In a sense, Peep! is a show which doesn’t need a critic. Up front, it concedes the point: it’s bad.
From the start, master of ceremonies Bucky Sidewinder, a guy who looks like a grown-up corpulent Eddie Munster in a tux, rags on the show (“It’s an all new Peep. Whoop-de-damn-do.”), the audience (“suckers”), and the, um, talent (“This next number should be a special treat for you. None of us are in it.”).
The problem is, he’s right. Peep isn’t one of those faux-bad-but-really-underneath-it’s-damn-good shows. At best, it’s a genuinely mediocre work. Ringmaster Lissa Brennan’s troupe have brought back a series of old jokes, comedy situations–and stereotypes.
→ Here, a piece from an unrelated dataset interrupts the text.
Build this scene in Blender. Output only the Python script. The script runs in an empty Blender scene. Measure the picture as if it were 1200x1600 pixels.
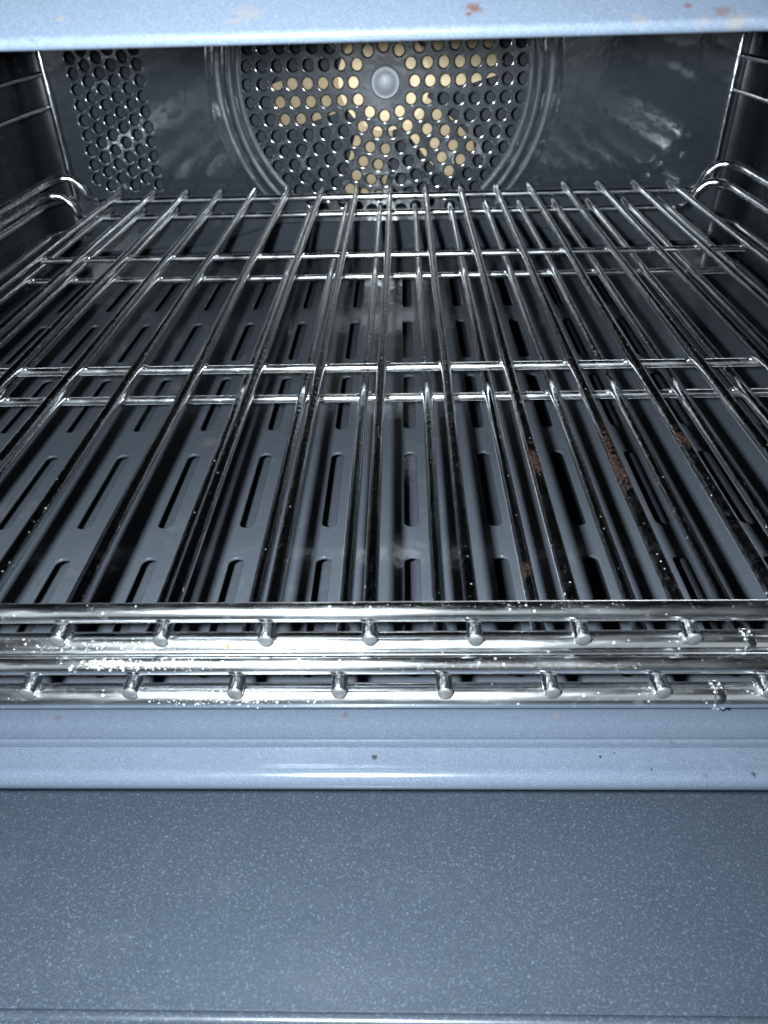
import bpy, bmesh, math, random
from mathutils import Vector, Matrix
random.seed(7)
C = bpy.context.scene.collection
sc = bpy.context.scene
MM = 0.001

# ------------------------------------------------------------------ camera
CAM = Vector((8.39, -122.96, 127.16)) * MM
RX, UX, FX = Vector((0.99955, 0.01804, -0.02384)), Vector((0.00861, 0.59012, 0.80727)), Vector((-0.02863, 0.80711, -0.58970))
cam = bpy.data.cameras.new('camera')
cam.sensor_fit = 'VERTICAL'; cam.sensor_height = 24; cam.sensor_width = 24
cam.lens = 24 * 1155 / 1600
cam.clip_start = 0.005; cam.clip_end = 20
cam.dof.use_dof = True; cam.dof.focus_distance = 0.235; cam.dof.aperture_fstop = 20
co = bpy.data.objects.new('camera', cam); C.objects.link(co)
m = Matrix((RX, UX, -FX)).transposed().to_4x4(); m.translation = CAM
co.matrix_world = m
sc.camera = co

# ------------------------------------------------------------------ dim room light
w = bpy.data.worlds.new('World'); sc.world = w; w.use_nodes = True
nt = w.node_tree; nt.nodes.clear()
wo = nt.nodes.new('ShaderNodeOutputWorld'); bg = nt.nodes.new('ShaderNodeBackground')
tc = nt.nodes.new('ShaderNodeTexCoord')
dt = nt.nodes.new('ShaderNodeVectorMath'); dt.operation = 'DOT_PRODUCT'; dt.inputs[1].default_value = (0.10, -0.90, 0.42)
nz = nt.nodes.new('ShaderNodeTexNoise'); nz.inputs['Scale'].default_value = 2.2; nz.inputs['Detail'].default_value = 2
ad = nt.nodes.new('ShaderNodeMath'); ad.operation = 'MULTIPLY_ADD'; ad.inputs[1].default_value = 0.12
rp = nt.nodes.new('ShaderNodeValToRGB')
nt.links.new(tc.outputs['Generated'], dt.inputs[0]); nt.links.new(tc.outputs['Generated'], nz.inputs['Vector'])
nt.links.new(nz.outputs['Fac'], ad.inputs[0]); nt.links.new(dt.outputs['Value'], ad.inputs[2]); nt.links.new(ad.outputs[0], rp.inputs[0])
rp.color_ramp.elements[0].position = 0.45; rp.color_ramp.elements[0].color = (0.004, 0.005, 0.006, 1)
rp.color_ramp.elements[1].position = 0.98; rp.color_ramp.elements[1].color = (0.36, 0.40, 0.42, 1)
e = rp.color_ramp.elements.new(0.90); e.color = (0.03, 0.034, 0.037, 1)
nt.links.new(rp.outputs[0], bg.inputs['Color']); bg.inputs['Strength'].default_value = 1.0
nt.links.new(bg.outputs[0], wo.inputs[0])

# ------------------------------------------------------------------ the phone's flash, beside the lens
fl = bpy.data.lights.new('flash', 'SPOT')
fl.energy = 18.0; fl.color = (0.84, 0.935, 1.0); fl.shadow_soft_size = 0.004
fl.spot_size = math.radians(150); fl.spot_blend = 0.9
fo = bpy.data.objects.new('flash', fl); C.objects.link(fo)
fm = m.copy(); fm.translation = Vector((-15, -120.5, 130.5)) * MM; fo.matrix_world = fm

sc.view_settings.view_transform = 'Standard'; sc.view_settings.look = 'None'
sc.view_settings.gamma = 1; sc.view_settings.use_curve_mapping = False
sc.view_settings.exposure = 0.0
sc.render.engine = 'CYCLES'
cy = sc.cycles
cy.use_denoising = True; cy.denoising_prefilter = 'ACCURATE'; cy.max_bounces = 10; cy.glossy_bounces = 8; cy.diffuse_bounces = 2
cy.caustics_reflective = False; cy.blur_glossy = 0.1; cy.sample_clamp_indirect = 6

# ------------------------------------------------------------------ helpers
def obj(name, bm, mat, parent=None, smooth=True, angle=40, cap_axis=None):
    me = bpy.data.meshes.new(name)
    if parent is not None:
        off = parent.location if parent.type == 'EMPTY' else ROOTLOC.get(parent.name, Vector())
        bmesh.ops.translate(bm, verts=bm.verts, vec=-off)
    bm.to_mesh(me); bm.free()
    me.materials.append(mat)
    o = bpy.data.objects.new(name, me); C.objects.link(o)
    if parent is not None:
        o.parent = parent
        ROOTLOC[o.name] = off
    if smooth:
        me.shade_smooth()
        try: me.set_sharp_from_angle(angle=math.radians(angle))
        except Exception: pass
    if cap_axis is not None:
        me.shade_smooth()
        flat = [abs(p.normal[cap_axis]) > 0.999 for p in me.polygons]
        cnt = {}
        for p in me.polygons:
            for ek in p.edge_keys: cnt.setdefault(ek, []).append(flat[p.index])
        for e in me.edges:
            c = cnt.get(e.key, [])
            e.use_edge_sharp = len(c) == 2 and c[0] != c[1]
    return o
ROOTLOC = {}
def thing(name, label, cat, loc=(0, 0, 0), group=None):
    o = bpy.data.objects.new(name, None); C.objects.link(o)
    o.empty_display_size = 0.02
    o.location = Vector(loc) * MM; o['label'] = label; o['category'] = cat
    if group: o['group'] = group
    return o
def catmull(pts, n=6):
    P = [Vector(p) for p in pts]; out = []
    for i in range(len(P) - 1):
        a = P[max(i - 1, 0)]; b = P[i]; c = P[i + 1]; d = P[min(i + 2, len(P) - 1)]
        if (c - b).length > 60:                     # long straight runs stay straight
            out.append(b); continue
        if (b - a).length > 60: a = b - (b - a).normalized() * (c - b).length
        if (d - c).length > 60: d = c + (d - c).normalized() * (c - b).length
        for k in range(n):
            t = k / n
            out.append(0.5 * ((2 * b) + (c - a) * t + (2 * a - 5 * b + 4 * c - d) * t * t + (3 * b - a - 3 * c + d) * t ** 3))
    out.append(P[-1]); return out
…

Unfortunately they haven’t brought back a lot of old characters to play them.
The initial premise for the series was intriguing: a vaudeville/burlesque troupe flash-frozen in 1937 unthaws in 2002 and starts doing the same old numbers again. With modern culture clearly outstripping most moral definitions from that period, time-warped skin-trade performers would likely have to substantially readjust their perceived boundary lines of propriety–conceivably, well beyond their comfort level.
The element of sexual naïvete could thus be improbably reintroduced, in a burlesque show of all places. A woman on stage could indulge in moves she believes to be risqué, not realizing they’re pedestrian now. Another could find a move she’d never make on stage in 1937 turns out to be the erotic minimum bid in 2002. Such cultural schisms could fuel some potentially volatile live theater.
Here, though, the name of the game is flimsy little characters in equally flimsy little comedy sketches. As it turns, these both are much more frequently displayed than the flimsy little costumes traditionally associated with the theater of the skin.
But I will confess it took a stronger soul than mine to resist the barrage of abysmal one-liners this crew dishes out. A “Reform School Girls” sketch devolved into a collection of hair jokes (What do you call a case of gross ignorance? 144 blondes!), which had the audience groaning, though not necessarily in sympathy. But Sidewinder’s gags still went on far too long. And if any show in this region needed a permanent rim shot provider, Peep does.
In any case, the brightest spots here are the musical ones. Regional percussionist and avant-garde showman Ken Ray Wilemon slummed through with seven minutes of sweetly ambient techno-voodoo jive. At full distortion, an optimistically named Hellion’s amplified harp would have fit in pretty well with John Cale and Moe Tucker back in the day, but poor miking lost most of her apparently suggestive lyrics.
Still, sketches like “Jack and Mildred Get Educated” revisit the underlying coercion of such 1950s staples as The Honeymooners, as an authoritative husband orders a bubble-brained wife to stay home and do housework instead of go to night school. Such a premise in these times elicits several responses. Amusement is usually not one of them.
Which makes Peep not much of a burlesque, not much of a theater piece and not that much of anything else. Instead, we see the puzzling spectacle of a group of more or less normally uptight 20-and-30somethings poorly faking decadence and jade. Far too cautiously, they tiptoe around the old unhallowed structures of public sexual performance; playing dress-up for a moment in harlots’ costumes, perhaps, but lacking the interest or desire to truly embody the thing itself. Such, we’re reminded, is the challenge an actor always faces. If they’re acting.
In the immoral words of Gunilla Knutson, take it off. Take it all off.